# Requirement:
The listing below should be printed exactly, every line of it. Skip the pictures.

*-*-*

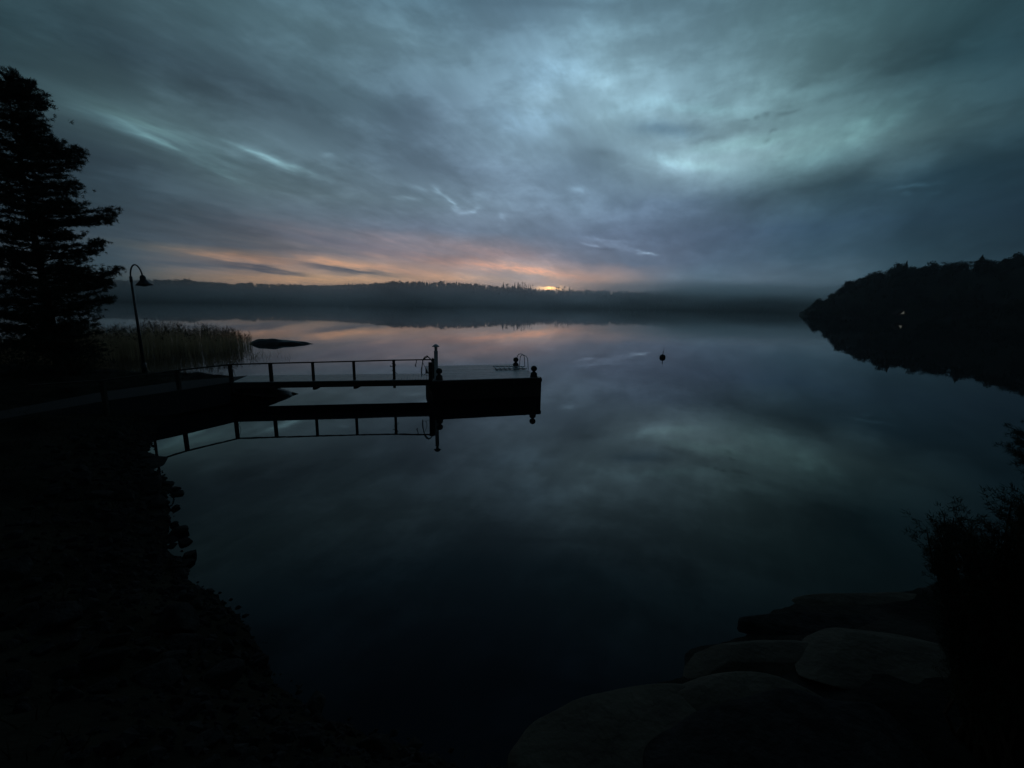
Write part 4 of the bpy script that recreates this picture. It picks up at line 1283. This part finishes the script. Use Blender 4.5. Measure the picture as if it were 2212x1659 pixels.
# few stray stalks on the open water
sx = []; 
for (x, y, n) in ((565, 768, 10), (578, 772, 10), (590, 768, 5), (606, 762, 5), (616, 776, 5), (626, 776, 3), (550, 775, 16), (553, 790, 10), (555, 768, 20), (545, 772, 30)):
    for _ in range(n):
        c = at(x + r_.normal(0, 5), y + r_.normal(0, 2.5)); sx.append((c.x, c.y, -.1))
sx = np.array(sx)
V, F, _ = blades(sx, r_.uniform(.15, .55, len(sx)) + (r_.random(len(sx)) < .25) * .6, r_.uniform(.1, 1.0, len(sx)), np.full(len(sx), .009), r_, .5)
tag(rawmesh('stray_reeds', V, F, M['reed']), 'sparse broken reed stalks poking out of the water right of the reed bed', 'reeds', kind='stuff')

# grass and weeds on the left bank
gp = []
for i in range(26000):
    x = r_.uniform(-26, -1.5); y = r_.uniform(1.5, 24)
    gp.append((x, y))
gp = np.array(gp); s = sdist(gp[:, 0], gp[:, 1]); z = ground(gp[:, 0], gp[:, 1])
rr = np.hypot(gp[:, 0], gp[:, 1])
keep = (s > np.interp(rr, [3, 8, 14, 20], [2.0, 1.5, .5, .25])) & (z < 2.6)
gp = gp[keep]; z = z[keep]
pos = np.stack([gp[:, 0], gp[:, 1], z - .02], -1)
V, F, _ = blades(pos, r_.uniform(.06, .24, len(pos)), r_.uniform(.2, 1.3, len(pos)), r_.uniform(.004, .009, len(pos)), r_, .5)
tag(rawmesh('grass', V, F, M['grass']), 'short rough grass on the dark left bank', 'grass', kind='stuff')


# ------------------------------------------------------------------ mist and haze
def volume_mat(name, dens, col, aniso=.3):
    m = bpy.data.materials.new(name); m.use_nodes = True; t = m.node_tree
    t.nodes.remove(t.nodes['Principled BSDF'])
    v = t.nodes.new('ShaderNodeVolumePrincipled'); v.inputs['Density'].default_value = dens
    v.inputs['Color'].default_value = (*col, 1); v.inputs['Anisotropy'].default_value = aniso
    t.links.new(v.outputs[0], t.nodes['Material Output'].inputs['Volume'])
    return m


mb = MB(); X0, X1, Y0, Y1, Z0, Z1 = -1450, 1450, -1450, 1450, -4.8, 62
mb.add([(X0, Y0, Z0), (X1, Y0, Z0), (X1, Y1, Z0), (X0, Y1, Z0), (X0, Y0, Z1), (X1, Y0, Z1), (X1, Y1, Z1), (X0, Y1, Z1)],
       [(3, 2, 1, 0), (4, 5, 6, 7), (0, 1, 5, 4), (1, 2, 6, 5), (2, 3, 7, 6), (3, 0, 4, 7)])
hz = mb.build('haze', volume_mat('evening haze', .00025, (.85, .93, .98), .6)); tag(hz, 'thin evening haze over the whole lake', 'haze', kind='stuff')


# bank of mist over the far shore: a closed body following the shoreline, denser in layers
fm_ = bpy.data.materials.new('mist'); fm_.use_nodes = True; t = fm_.node_tree
t.nodes.remove(t.nodes['Principled BSDF'])
g = t.nodes.new('ShaderNodeNewGeometry'); sp = t.nodes.new('ShaderNodeSeparateXYZ'); t.links.new(g.outputs['Position'], sp.inputs[0])


def tm(op, a, b=None, c=None, clamp=False):
    n = t.nodes.new('ShaderNodeMath'); n.operation = op; n.use_clamp = clamp
    for i_, v_ in enumerate((a, b, c)):
        if v_ is None: continue
        if isinstance(v_, bpy.types.NodeSocket): t.links.new(v_, n.inputs[i_])
        else: n.inputs[i_].default_value = v_
    return n.outputs[0]


def bump1(v, c, w):                          # exp(-((v - c) / w)^2)
    u = tm('DIVIDE', tm('SUBTRACT', v, c), w); return tm('POWER', math.exp(-1), tm('MULTIPLY', u, u))


def step1(v, a_, b_):
    n = t.nodes.new('ShaderNodeMapRange'); n.interpolation_type = 'SMOOTHSTEP'
    t.links.new(v, n.inputs[0]); n.inputs[1].default_value = a_; n.inputs[2].default_value = b_
    return n.outputs[0]


X_, Y_, Z_ = sp.outputs
mpn = t.nodes.new('ShaderNodeMapping'); mpn.inputs['Scale'].default_value = (.011, .011, .05); t.links.new(g.outputs['Position'], mpn.inputs[0])
nz = t.nodes.new('ShaderNodeTexNoise'); nz.inputs['Scale'].default_value = 1.0; nz.inputs['Detail'].default_value = 2; t.links.new(mpn.outputs[0], nz.inputs[0])
rightw = step1(X_, 20, 230)                  # the cloud sits higher and thicker towards the right
low = tm('MULTIPLY', bump1(Z_, tm('MULTIPLY_ADD', rightw, 6.0, 9.5), 10.5), tm('MULTIPLY_ADD', rightw, -.0008, .0048))
high = tm('MULTIPLY', bump1(Z_, 24.0, 7.0), tm('MULTIPLY', rightw, .019))
thin_ = tm('MULTIPLY', bump1(Z_, 1.0, 14.0), .0028)
dn = tm('MULTIPLY', tm('ADD', tm('ADD', low, high), thin_), tm('MULTIPLY_ADD', nz.outputs[0], 3.6, -.75, clamp=False))
dn = tm('MAXIMUM', dn, 0.0)
dn = tm('MULTIPLY', dn, tm('SUBTRACT', 1.0, step1(Z_, 29, 40)))
v = t.nodes.new('ShaderNodeVolumePrincipled'); v.inputs['Color'].default_value = (.93, .97, .99, 1); v.inputs['Anisotropy'].default_value = .88
t.links.new(dn, v.inputs['Density']); t.links.new(v.outputs[0], t.nodes['Material Output'].inputs['Volume'])
AAf = np.linspace(math.radians(-62), math.radians(46), 60); VV = []
for a in AAf:
    d_ = dsF(a)
    for (rr_, z_) in ((d_ - 130, -2.5), (d_ + 95, -2.5), (d_ + 95, 47), (d_ - 130, 47)):
        rr_ = max(rr_, 330 if math.degrees(a) > 25 else 200)
        VV.append((math.sin(a) * rr_, math.cos(a) * rr_, z_))
FF = []
n_ = len(AAf)
for i_ in range(n_ - 1):
    for k in range(4):
        FF.append((i_ * 4 + k, i_ * 4 + (k + 1) % 4, (i_ + 1) * 4 + (k + 1) % 4, (i_ + 1) * 4 + k))
FF.append((0, 3, 2, 1)); FF.append(tuple((n_ - 1) * 4 + k for k in range(4)))
m_ = MB().add(VV, FF)
tag(m_.build('fog_bank', fm_), 'pale evening mist lying along the far forested shore', 'fog', kind='stuff')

*-*-*

# Answer to the exercise:
Write part 4 of the bpy script that recreates this picture. It picks up at line 1283. This part finishes the script. Use Blender 4.5. Measure the picture as if it were 2212x1659 pixels.
# few stray stalks on the open water
sx = []; 
for (x, y, n) in ((565, 768, 10), (578, 772, 10), (590, 768, 5), (606, 762, 5), (616, 776, 5), (626, 776, 3), (550, 775, 16), (553, 790, 10), (555, 768, 20), (545, 772, 30)):
    for _ in range(n):
        c = at(x + r_.normal(0, 5), y + r_.normal(0, 2.5)); sx.append((c.x, c.y, -.1))
sx = np.array(sx)
V, F, _ = blades(sx, r_.uniform(.15, .55, len(sx)) + (r_.random(len(sx)) < .25) * .6, r_.uniform(.1, 1.0, len(sx)), np.full(len(sx), .009), r_, .5)
tag(rawmesh('stray_reeds', V, F, M['reed']), 'sparse broken reed stalks poking out of the water right of the reed bed', 'reeds', kind='stuff')

# grass and weeds on the left bank
gp = []
for i in range(26000):
    x = r_.uniform(-26, -1.5); y = r_.uniform(1.5, 24)
    gp.append((x, y))
gp = np.array(gp); s = sdist(gp[:, 0], gp[:, 1]); z = ground(gp[:, 0], gp[:, 1])
rr = np.hypot(gp[:, 0], gp[:, 1])
keep = (s > np.interp(rr, [3, 8, 14, 20], [2.0, 1.5, .5, .25])) & (z < 2.6)
gp = gp[keep]; z = z[keep]
pos = np.stack([gp[:, 0], gp[:, 1], z - .02], -1)
V, F, _ = blades(pos, r_.uniform(.06, .24, len(pos)), r_.uniform(.2, 1.3, len(pos)), r_.uniform(.004, .009, len(pos)), r_, .5)
tag(rawmesh('grass', V, F, M['grass']), 'short rough grass on the dark left bank', 'grass', kind='stuff')


# ------------------------------------------------------------------ mist and haze
def volume_mat(name, dens, col, aniso=.3):
    m = bpy.data.materials.new(name); m.use_nodes = True; t = m.node_tree
    t.nodes.remove(t.nodes['Principled BSDF'])
    v = t.nodes.new('ShaderNodeVolumePrincipled'); v.inputs['Density'].default_value = dens
    v.inputs['Color'].default_value = (*col, 1); v.inputs['Anisotropy'].default_value = aniso
    t.links.new(v.outputs[0], t.nodes['Material Output'].inputs['Volume'])
    return m


mb = MB(); X0, X1, Y0, Y1, Z0, Z1 = -1450, 1450, -1450, 1450, -4.8, 62
mb.add([(X0, Y0, Z0), (X1, Y0, Z0), (X1, Y1, Z0), (X0, Y1, Z0), (X0, Y0, Z1), (X1, Y0, Z1), (X1, Y1, Z1), (X0, Y1, Z1)],
       [(3, 2, 1, 0), (4, 5, 6, 7), (0, 1, 5, 4), (1, 2, 6, 5), (2, 3, 7, 6), (3, 0, 4, 7)])
hz = mb.build('haze', volume_mat('evening haze', .00025, (.85, .93, .98), .6)); tag(hz, 'thin evening haze over the whole lake', 'haze', kind='stuff')


# bank of mist over the far shore: a closed body following the shoreline, denser in layers
fm_ = bpy.data.materials.new('mist'); fm_.use_nodes = True; t = fm_.node_tree
t.nodes.remove(t.nodes['Principled BSDF'])
g = t.nodes.new('ShaderNodeNewGeometry'); sp = t.nodes.new('ShaderNodeSeparateXYZ'); t.links.new(g.outputs['Position'], sp.inputs[0])


def tm(op, a, b=None, c=None, clamp=False):
    n = t.nodes.new('ShaderNodeMath'); n.operation = op; n.use_clamp = clamp
    for i_, v_ in enumerate((a, b, c)):
        if v_ is None: continue
        if isinstance(v_, bpy.types.NodeSocket): t.links.new(v_, n.inputs[i_])
        else: n.inputs[i_].default_value = v_
    return n.outputs[0]


def bump1(v, c, w):                          # exp(-((v - c) / w)^2)
    u = tm('DIVIDE', tm('SUBTRACT', v, c), w); return tm('POWER', math.exp(-1), tm('MULTIPLY', u, u))


def step1(v, a_, b_):
    n = t.nodes.new('ShaderNodeMapRange'); n.interpolation_type = 'SMOOTHSTEP'
    t.links.new(v, n.inputs[0]); n.inputs[1].default_value = a_; n.inputs[2].default_value = b_
    return n.outputs[0]


X_, Y_, Z_ = sp.outputs
mpn = t.nodes.new('ShaderNodeMapping'); mpn.inputs['Scale'].default_value = (.011, .011, .05); t.links.new(g.outputs['Position'], mpn.inputs[0])
nz = t.nodes.new('ShaderNodeTexNoise'); nz.inputs['Scale'].default_value = 1.0; nz.inputs['Detail'].default_value = 2; t.links.new(mpn.outputs[0], nz.inputs[0])
rightw = step1(X_, 20, 230)                  # the cloud sits higher and thicker towards the right
low = tm('MULTIPLY', bump1(Z_, tm('MULTIPLY_ADD', rightw, 6.0, 9.5), 10.5), tm('MULTIPLY_ADD', rightw, -.0008, .0048))
high = tm('MULTIPLY', bump1(Z_, 24.0, 7.0), tm('MULTIPLY', rightw, .019))
thin_ = tm('MULTIPLY', bump1(Z_, 1.0, 14.0), .0028)
dn = tm('MULTIPLY', tm('ADD', tm('ADD', low, high), thin_), tm('MULTIPLY_ADD', nz.outputs[0], 3.6, -.75, clamp=False))
dn = tm('MAXIMUM', dn, 0.0)
dn = tm('MULTIPLY', dn, tm('SUBTRACT', 1.0, step1(Z_, 29, 40)))
v = t.nodes.new('ShaderNodeVolumePrincipled'); v.inputs['Color'].default_value = (.93, .97, .99, 1); v.inputs['Anisotropy'].default_value = .88
t.links.new(dn, v.inputs['Density']); t.links.new(v.outputs[0], t.nodes['Material Output'].inputs['Volume'])
AAf = np.linspace(math.radians(-62), math.radians(46), 60); VV = []
for a in AAf:
    d_ = dsF(a)
    for (rr_, z_) in ((d_ - 130, -2.5), (d_ + 95, -2.5), (d_ + 95, 47), (d_ - 130, 47)):
        rr_ = max(rr_, 330 if math.degrees(a) > 25 else 200)
        VV.append((math.sin(a) * rr_, math.cos(a) * rr_, z_))
FF = []
n_ = len(AAf)
for i_ in range(n_ - 1):
    for k in range(4):
        FF.append((i_ * 4 + k, i_ * 4 + (k + 1) % 4, (i_ + 1) * 4 + (k + 1) % 4, (i_ + 1) * 4 + k))
FF.append((0, 3, 2, 1)); FF.append(tuple((n_ - 1) * 4 + k for k in range(4)))
m_ = MB().add(VV, FF)
tag(m_.build('fog_bank', fm_), 'pale evening mist lying along the far forested shore', 'fog', kind='stuff')